Criterion, as always, presents a fine DVD. The picture quality is not quite perfect (some scratch-like blemishes survive in a scene in the apartment, and some of the fields of black seem to have faded to blue — although perhaps that’s just a light in the lens). But the restoration by Rialto and the Criterion transfer are very good. If anything, the Criterion DVD is cleaner than the 35mm prints that toured the country, although the immediacy of the medium is lost on a television. (The transfer to video was supervised by director of photography Raoul Coutard.)

DVD Extras

Criterion includes several extra features, choosing the rare over the slick. There are very few modern insights into A Woman is a Woman on this DVD, but there are lots of historical oddities. Perhaps the most intriguing is an audio recording, originally released on record, that includes dialogue and music from A Woman is a Woman, along with the odd comment from Godard about his philosophy of cinema. Was this record sold to fans or given to critics? Criterion doesn’t say, noting only that it’s rare. While the audio plays, Criterion shows an English translation, cut together with an arbitrary slide show of polka dots.

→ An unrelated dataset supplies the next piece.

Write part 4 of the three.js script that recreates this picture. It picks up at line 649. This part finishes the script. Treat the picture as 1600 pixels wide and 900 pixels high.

There’s also a filmed interview with Anna Karina, made for French television in 1966. Historians and Godardophiles won’t find much information but may enjoy seeing Karina in her own excessive makeup and clothes.

There are also galleries of stills from the set of the A Woman is a Woman and of posters from various international releases and revivals of the film.

The most entertaining extra feature is a 20-minute film, the first Godard film to get produced (although it’s not literally his first film). Written by Eric Rohmer, the film is called Tous Les Garçons S’appellent Patrick (All the Boys are Called Patrick). Godard uses Brialy, (Emile inA Woman is a Woman) as a ladies’ man who picks up two girls on the same day. They happen to be roommates, and they don’t realize that their own “Patrick” is the same “Patrick” as the other’s.

The DVD includes a booklet with two essays. The first, by J. Hoberman of The Village Voice, reveals Godard’s early career in the early 1960s. The second is composed of interviews with Godard from 1961. Both offer a little insight into the mind of Godard, whose films are often unapproachable and difficult. Frankly, I don’t often like them, but that dislike also intrigues me. It’s not that I find them to be badly made, it’s that I don’t like what he deliberately chooses to do. And so I keep returning to films made by Godard as I wouldn’t for, say, Joel Schumacher.

But A Woman is a Woman is a good choice if you want to approach Godard. It has his trademark anti-movie style without seeming inscrutable. Karina’s Angela feels like a real woman, and Godard’s chaotic style fits well with her lively, unpredictable personality. The energy, joy, and playful love of cinema make A Woman is a Woman hard not to like.